■ **DATA FOR PROCESSING**:
------------------------------------------------

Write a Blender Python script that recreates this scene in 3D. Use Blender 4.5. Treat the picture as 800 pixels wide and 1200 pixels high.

------------------------------------------------

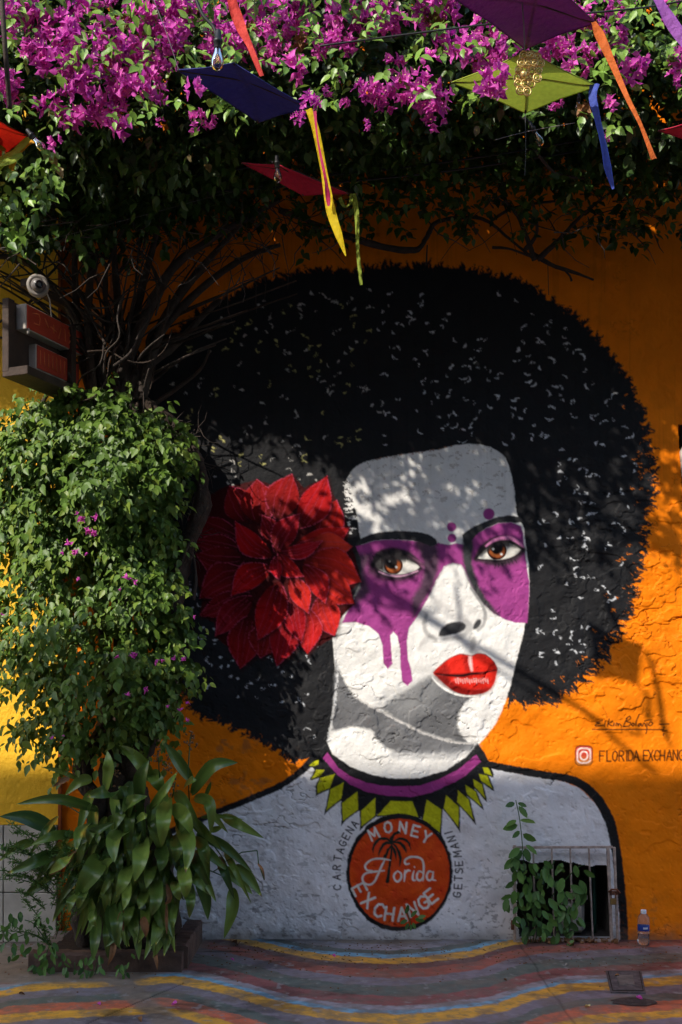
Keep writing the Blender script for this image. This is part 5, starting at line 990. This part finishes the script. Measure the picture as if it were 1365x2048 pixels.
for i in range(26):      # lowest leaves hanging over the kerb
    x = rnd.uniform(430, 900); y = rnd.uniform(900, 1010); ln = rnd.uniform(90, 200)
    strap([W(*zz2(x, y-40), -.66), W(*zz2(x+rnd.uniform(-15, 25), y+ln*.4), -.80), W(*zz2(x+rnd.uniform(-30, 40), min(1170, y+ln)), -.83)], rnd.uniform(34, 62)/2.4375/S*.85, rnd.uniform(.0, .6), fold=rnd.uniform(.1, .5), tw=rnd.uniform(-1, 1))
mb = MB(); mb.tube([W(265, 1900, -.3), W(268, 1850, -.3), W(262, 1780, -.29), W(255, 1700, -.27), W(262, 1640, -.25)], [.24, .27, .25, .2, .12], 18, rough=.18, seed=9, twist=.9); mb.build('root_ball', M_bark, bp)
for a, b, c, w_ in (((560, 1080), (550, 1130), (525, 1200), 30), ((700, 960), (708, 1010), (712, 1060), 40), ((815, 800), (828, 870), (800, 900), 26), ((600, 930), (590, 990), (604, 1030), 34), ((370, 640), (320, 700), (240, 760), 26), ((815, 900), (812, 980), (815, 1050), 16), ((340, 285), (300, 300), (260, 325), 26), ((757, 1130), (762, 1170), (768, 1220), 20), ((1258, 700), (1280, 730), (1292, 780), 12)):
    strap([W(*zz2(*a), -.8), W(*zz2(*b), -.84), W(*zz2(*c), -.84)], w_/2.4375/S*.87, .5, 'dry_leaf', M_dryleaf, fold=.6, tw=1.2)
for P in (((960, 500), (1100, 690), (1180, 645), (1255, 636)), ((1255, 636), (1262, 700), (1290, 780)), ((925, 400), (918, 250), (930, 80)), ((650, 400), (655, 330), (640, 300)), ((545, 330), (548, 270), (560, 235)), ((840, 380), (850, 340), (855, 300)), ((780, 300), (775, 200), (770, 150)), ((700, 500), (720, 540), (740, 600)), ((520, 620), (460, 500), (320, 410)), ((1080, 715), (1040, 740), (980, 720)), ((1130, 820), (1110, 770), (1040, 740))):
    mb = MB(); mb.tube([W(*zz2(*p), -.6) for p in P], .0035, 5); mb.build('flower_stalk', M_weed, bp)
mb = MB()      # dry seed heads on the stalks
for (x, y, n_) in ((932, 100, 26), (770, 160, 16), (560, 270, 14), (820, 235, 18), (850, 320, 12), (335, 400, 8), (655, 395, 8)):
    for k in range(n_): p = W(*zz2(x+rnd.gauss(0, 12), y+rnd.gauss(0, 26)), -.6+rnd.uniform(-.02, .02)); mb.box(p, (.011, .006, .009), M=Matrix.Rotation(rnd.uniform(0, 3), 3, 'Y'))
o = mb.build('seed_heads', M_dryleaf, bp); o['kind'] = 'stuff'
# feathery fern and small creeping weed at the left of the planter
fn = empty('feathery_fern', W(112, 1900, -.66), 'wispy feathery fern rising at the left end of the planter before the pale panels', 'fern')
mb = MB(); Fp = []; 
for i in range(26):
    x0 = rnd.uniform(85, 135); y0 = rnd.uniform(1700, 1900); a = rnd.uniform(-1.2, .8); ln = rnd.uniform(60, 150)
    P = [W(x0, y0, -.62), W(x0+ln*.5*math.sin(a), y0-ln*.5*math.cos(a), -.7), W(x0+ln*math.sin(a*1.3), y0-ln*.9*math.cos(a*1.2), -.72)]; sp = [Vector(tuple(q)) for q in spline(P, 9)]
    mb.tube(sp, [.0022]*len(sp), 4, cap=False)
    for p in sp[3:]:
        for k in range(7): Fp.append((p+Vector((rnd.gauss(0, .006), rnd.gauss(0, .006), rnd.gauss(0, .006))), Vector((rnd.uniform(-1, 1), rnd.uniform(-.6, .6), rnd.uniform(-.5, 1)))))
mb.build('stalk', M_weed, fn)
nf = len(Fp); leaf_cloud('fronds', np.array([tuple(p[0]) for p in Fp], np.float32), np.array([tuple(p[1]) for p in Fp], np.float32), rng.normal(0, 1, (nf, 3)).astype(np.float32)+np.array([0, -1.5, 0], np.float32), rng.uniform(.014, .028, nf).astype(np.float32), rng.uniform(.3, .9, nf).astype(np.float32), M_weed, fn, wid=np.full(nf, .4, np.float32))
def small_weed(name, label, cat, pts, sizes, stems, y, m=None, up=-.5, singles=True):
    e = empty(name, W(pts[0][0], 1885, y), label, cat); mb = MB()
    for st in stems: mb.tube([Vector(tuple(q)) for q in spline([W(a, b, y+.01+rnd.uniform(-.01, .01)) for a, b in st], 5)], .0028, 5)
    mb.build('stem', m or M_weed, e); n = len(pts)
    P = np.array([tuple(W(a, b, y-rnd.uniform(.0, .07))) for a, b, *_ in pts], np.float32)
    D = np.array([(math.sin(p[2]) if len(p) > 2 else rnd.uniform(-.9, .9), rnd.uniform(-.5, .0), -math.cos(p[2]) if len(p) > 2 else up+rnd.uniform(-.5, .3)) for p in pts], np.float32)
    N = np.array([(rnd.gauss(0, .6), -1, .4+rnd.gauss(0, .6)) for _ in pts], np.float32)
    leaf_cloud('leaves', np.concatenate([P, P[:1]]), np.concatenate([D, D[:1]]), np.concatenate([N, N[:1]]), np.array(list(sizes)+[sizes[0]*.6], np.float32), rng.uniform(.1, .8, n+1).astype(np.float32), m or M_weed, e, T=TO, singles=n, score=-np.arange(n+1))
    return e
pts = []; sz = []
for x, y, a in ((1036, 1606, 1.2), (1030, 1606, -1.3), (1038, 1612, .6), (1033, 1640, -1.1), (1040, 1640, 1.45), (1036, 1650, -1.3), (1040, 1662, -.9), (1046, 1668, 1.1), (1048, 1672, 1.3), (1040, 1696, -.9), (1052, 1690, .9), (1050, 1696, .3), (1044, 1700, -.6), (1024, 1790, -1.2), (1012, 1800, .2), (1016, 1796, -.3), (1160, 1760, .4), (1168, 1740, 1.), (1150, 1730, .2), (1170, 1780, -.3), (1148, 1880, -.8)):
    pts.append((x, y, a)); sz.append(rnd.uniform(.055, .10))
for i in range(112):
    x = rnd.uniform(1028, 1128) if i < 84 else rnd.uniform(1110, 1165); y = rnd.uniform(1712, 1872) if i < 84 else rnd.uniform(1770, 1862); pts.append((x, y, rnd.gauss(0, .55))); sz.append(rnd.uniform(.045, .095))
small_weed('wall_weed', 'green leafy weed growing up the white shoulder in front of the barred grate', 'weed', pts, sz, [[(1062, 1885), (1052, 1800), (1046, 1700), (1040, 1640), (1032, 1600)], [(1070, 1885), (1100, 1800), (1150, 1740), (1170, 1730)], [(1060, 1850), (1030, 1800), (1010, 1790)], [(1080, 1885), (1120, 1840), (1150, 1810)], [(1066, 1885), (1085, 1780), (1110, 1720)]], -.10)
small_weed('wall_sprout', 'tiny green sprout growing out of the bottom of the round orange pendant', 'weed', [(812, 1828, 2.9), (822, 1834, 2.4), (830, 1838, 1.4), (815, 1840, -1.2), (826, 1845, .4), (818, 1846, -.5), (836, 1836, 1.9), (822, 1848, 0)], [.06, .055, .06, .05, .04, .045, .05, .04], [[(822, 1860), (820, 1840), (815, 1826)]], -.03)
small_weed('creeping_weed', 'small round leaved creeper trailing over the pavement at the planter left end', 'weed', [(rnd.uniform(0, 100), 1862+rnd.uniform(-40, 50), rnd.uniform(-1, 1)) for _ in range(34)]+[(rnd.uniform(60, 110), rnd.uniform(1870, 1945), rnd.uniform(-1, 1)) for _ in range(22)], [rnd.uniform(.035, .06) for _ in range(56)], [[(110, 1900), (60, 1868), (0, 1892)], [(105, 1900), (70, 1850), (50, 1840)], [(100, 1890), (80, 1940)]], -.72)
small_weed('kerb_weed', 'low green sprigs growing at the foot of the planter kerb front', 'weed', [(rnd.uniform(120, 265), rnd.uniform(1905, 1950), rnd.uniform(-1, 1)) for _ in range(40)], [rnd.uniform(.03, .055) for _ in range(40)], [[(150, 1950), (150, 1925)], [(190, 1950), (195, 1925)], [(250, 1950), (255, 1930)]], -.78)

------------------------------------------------

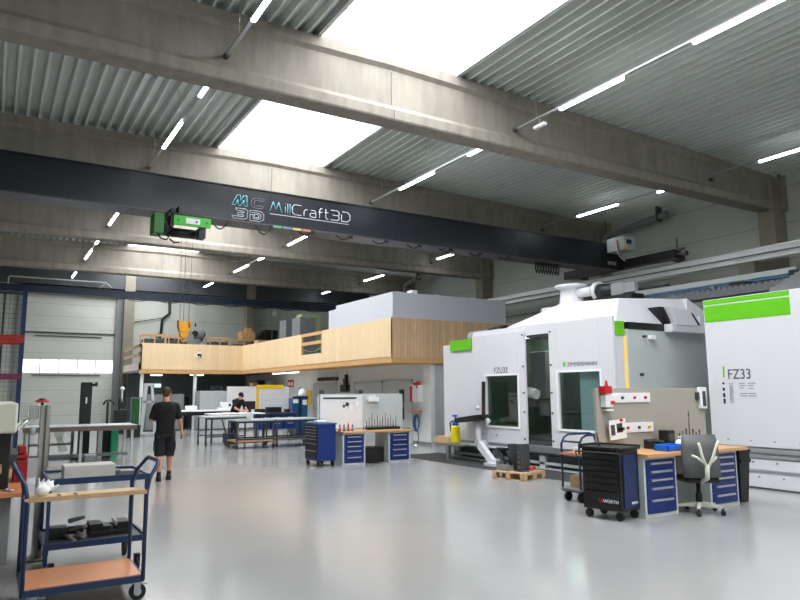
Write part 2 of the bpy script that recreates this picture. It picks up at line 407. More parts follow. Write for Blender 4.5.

------------------------------------------------

■ **REQUIREMENTS**: Pick out every line above that holds the word "Write" and copy it.

■ **REPLY**:
Write a Blender Python script that recreates this scene in 3D. Use Blender 4.5. Treat the picture as 800 pixels wide and 1200 pixels high.
Write part 2 of the bpy script that recreates this picture. It picks up at line 407. More parts follow. Write for Blender 4.5.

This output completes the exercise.